The memory lapses were so frequent, they became a main factor in Mr. Hur’s determination that the president would not face charges in the case, despite former President Donald Trump’s looming criminal case for storing classified documents at his Mar-a-Lago home. Mr. Biden now faces a rematch in November with Mr. Trump.

In a report released last month, Mr. Hur, who is testifying to Congress about the matter on Tuesday, said Mr. Biden’s stash of classified documents “present serious risks to national security” but said he would not charge the president because he would appear before a jury to be “an elderly man with a poor memory” who would be difficult to convict.

The report raised new questions about Mr.
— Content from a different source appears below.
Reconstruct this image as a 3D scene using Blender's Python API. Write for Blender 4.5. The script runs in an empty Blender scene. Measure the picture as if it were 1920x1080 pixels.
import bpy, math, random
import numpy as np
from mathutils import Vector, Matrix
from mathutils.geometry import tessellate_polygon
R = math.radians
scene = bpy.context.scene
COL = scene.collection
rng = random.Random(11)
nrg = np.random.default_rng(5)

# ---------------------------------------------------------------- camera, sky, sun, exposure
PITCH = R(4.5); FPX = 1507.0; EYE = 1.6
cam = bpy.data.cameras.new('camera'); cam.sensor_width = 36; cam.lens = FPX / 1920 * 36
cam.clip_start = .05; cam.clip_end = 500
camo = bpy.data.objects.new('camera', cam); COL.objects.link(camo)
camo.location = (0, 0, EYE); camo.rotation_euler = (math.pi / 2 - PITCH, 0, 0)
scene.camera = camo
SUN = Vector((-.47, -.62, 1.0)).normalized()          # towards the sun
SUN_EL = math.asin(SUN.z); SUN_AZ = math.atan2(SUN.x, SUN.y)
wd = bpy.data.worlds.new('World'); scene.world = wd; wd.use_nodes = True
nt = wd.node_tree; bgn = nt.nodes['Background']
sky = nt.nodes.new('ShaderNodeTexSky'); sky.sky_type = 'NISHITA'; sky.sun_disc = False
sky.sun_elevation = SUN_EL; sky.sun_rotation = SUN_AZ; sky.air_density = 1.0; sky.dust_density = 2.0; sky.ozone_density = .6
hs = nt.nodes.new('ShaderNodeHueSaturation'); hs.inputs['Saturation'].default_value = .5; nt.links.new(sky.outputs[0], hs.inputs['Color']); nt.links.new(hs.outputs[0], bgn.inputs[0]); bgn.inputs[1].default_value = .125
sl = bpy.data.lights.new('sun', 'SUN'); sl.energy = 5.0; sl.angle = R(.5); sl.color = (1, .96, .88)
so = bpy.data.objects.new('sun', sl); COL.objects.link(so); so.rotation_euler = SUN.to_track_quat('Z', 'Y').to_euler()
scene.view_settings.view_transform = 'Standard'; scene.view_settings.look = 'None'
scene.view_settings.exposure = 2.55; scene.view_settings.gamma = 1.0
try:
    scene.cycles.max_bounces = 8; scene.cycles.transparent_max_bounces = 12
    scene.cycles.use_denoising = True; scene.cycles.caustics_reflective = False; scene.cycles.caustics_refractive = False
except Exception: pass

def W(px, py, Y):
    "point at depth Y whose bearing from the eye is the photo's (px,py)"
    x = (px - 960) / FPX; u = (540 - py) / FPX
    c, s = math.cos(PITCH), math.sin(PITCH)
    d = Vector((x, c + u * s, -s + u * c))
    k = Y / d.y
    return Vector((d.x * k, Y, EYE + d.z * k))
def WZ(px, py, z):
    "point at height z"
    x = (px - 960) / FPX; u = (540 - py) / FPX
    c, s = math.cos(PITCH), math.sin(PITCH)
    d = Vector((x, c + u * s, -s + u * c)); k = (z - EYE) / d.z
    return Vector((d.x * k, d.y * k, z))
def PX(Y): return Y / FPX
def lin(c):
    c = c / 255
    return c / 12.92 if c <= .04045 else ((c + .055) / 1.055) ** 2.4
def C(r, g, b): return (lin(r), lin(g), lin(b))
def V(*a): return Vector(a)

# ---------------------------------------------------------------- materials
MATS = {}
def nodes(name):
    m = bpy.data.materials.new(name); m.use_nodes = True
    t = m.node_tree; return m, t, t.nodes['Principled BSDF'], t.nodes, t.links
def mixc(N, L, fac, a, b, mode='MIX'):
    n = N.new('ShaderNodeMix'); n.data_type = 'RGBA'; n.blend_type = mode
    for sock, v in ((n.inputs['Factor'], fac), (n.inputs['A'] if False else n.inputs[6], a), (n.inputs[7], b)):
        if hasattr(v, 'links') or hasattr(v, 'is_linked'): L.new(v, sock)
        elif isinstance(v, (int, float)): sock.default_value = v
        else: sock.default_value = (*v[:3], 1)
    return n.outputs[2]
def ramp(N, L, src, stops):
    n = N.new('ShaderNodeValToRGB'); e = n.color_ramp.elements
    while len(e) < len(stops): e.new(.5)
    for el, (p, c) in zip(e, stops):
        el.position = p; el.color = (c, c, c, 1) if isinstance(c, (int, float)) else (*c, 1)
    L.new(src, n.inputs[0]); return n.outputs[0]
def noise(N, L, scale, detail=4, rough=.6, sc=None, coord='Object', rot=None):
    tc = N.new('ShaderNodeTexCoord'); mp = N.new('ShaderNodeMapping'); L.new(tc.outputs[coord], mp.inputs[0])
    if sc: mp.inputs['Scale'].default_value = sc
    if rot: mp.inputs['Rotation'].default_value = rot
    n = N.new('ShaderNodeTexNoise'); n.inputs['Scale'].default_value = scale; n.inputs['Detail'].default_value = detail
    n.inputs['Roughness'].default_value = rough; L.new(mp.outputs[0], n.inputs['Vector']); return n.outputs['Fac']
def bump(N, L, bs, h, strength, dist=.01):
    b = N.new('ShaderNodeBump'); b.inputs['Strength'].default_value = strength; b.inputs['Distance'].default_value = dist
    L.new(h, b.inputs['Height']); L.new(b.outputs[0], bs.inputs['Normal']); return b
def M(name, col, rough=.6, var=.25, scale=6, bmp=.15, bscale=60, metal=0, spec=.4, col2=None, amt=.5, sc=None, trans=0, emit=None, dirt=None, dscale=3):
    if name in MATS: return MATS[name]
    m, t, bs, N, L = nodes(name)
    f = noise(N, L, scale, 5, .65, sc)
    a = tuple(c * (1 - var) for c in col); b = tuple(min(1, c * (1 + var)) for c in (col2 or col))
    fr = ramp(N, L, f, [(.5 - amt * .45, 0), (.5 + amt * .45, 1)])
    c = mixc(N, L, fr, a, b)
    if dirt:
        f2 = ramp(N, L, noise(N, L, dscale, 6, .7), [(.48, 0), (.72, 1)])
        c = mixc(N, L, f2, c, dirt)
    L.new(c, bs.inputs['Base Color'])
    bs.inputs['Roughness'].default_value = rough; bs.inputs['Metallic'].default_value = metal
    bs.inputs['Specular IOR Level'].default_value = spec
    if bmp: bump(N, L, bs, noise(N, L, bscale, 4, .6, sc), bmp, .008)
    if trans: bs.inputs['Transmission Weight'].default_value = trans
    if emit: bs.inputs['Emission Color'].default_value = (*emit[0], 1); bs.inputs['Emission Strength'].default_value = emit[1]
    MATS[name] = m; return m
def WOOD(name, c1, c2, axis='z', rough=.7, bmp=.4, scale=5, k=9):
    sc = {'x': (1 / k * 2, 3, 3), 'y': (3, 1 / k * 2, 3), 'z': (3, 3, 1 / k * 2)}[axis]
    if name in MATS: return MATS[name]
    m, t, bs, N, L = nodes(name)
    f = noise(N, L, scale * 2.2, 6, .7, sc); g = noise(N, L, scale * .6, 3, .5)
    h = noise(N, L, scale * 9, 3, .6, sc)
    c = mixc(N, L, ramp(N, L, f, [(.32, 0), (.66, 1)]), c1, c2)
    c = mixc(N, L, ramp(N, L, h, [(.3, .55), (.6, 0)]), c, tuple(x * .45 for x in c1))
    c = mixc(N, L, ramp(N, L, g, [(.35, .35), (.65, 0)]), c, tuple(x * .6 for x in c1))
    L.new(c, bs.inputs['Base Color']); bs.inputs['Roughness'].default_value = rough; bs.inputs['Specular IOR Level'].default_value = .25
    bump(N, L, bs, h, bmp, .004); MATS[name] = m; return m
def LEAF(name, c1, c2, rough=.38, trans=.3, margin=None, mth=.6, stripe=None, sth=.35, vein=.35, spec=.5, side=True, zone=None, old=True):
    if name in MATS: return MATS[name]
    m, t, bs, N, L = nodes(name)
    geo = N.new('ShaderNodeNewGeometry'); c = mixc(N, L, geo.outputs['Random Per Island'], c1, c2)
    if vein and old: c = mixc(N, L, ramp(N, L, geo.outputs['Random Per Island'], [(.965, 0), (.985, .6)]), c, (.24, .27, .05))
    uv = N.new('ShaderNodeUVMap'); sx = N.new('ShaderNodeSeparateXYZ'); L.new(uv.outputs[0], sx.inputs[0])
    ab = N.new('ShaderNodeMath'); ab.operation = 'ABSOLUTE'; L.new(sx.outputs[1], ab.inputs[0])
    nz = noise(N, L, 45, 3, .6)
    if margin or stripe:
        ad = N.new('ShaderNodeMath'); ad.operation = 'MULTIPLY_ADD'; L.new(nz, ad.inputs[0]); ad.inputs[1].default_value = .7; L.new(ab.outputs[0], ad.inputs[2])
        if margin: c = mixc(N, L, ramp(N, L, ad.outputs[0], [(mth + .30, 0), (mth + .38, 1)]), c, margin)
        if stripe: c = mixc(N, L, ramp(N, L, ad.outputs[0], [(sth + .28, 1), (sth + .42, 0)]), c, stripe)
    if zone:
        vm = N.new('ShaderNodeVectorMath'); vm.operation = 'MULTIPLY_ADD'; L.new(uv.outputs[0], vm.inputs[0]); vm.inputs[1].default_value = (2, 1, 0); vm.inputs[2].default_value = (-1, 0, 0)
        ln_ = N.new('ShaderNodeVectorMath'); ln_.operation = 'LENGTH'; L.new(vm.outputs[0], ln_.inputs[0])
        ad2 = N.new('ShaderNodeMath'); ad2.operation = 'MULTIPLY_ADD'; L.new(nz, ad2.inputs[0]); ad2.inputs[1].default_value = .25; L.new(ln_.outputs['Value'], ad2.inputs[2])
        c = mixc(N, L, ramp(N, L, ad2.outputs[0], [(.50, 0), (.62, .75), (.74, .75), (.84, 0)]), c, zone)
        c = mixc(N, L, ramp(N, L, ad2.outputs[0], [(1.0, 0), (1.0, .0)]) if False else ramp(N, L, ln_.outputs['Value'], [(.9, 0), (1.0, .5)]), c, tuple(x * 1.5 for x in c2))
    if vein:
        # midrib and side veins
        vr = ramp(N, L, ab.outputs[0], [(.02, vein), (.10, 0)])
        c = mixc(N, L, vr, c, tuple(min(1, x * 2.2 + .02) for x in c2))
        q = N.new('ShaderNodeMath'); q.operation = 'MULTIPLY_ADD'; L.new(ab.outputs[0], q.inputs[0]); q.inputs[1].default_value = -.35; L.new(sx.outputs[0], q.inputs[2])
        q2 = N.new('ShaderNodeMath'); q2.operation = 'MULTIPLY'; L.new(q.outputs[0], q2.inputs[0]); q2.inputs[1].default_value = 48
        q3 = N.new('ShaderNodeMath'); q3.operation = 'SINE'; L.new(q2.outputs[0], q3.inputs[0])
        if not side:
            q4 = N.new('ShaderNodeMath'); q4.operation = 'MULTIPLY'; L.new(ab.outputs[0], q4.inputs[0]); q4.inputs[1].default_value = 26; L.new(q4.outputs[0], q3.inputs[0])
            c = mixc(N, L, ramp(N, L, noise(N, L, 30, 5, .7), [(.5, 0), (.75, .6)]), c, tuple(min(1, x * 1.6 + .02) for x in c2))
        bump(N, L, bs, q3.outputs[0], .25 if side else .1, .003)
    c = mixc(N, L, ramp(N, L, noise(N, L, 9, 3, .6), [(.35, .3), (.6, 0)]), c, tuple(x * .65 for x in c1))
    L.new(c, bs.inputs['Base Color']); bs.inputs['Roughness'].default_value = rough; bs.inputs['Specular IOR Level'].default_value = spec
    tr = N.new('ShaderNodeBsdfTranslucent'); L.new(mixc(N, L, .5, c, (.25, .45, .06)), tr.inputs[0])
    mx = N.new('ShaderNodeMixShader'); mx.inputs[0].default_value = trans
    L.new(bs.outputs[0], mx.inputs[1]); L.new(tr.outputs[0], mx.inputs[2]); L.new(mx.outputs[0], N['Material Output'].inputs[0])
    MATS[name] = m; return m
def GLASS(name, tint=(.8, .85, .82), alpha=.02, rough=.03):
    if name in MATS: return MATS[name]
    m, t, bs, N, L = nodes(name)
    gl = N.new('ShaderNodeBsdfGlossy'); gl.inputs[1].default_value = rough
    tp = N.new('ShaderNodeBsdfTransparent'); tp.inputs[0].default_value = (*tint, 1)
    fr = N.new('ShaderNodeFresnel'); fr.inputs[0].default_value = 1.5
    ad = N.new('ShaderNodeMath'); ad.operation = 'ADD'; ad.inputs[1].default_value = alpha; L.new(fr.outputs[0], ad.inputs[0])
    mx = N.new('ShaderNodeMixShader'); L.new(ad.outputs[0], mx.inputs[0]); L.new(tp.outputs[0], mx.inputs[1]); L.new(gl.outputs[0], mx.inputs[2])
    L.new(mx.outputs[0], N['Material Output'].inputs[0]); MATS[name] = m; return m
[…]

Biden’s failing memory and his fitness for the office as he embarks on a campaign for a second term. Mr. Biden insists his memory is fine.

In the transcribed interview, the president does recall many details of events from more than a decade ago, including his reasoning for disagreeing with others in the Obama administration who supported the troop surge in Afghanistan.

During the interview with Mr. Hur, Mr. Biden said he wrote a dissenting memo “because I was trying to change the president’s mind and I wanted to let him know I was ready to speak out no matter unless he told me don’t say a word, I’m ready to speak out, and to really, quite frankly, save his ass on what was going on.”

Mr. Biden went on to detail his view of the Afghanistan situation and why he believed Mr. Obama was “being misled.”

Ultimately, Mr. Obama overruled Mr. Biden and went forward with the troop surge, which was largely deemed a success.

His detailed recollection disappeared when asked about his possession of the classified memo and why he held onto it. 

“I don’t recall whether I — did I have this?” Mr. Biden asked Mr. Hur’s team. “Was it in my possession, this memo?”
He told investigators, “I don’t know that I knew, but it wouldn’t have — it wasn’t something I would have stopped to think about.”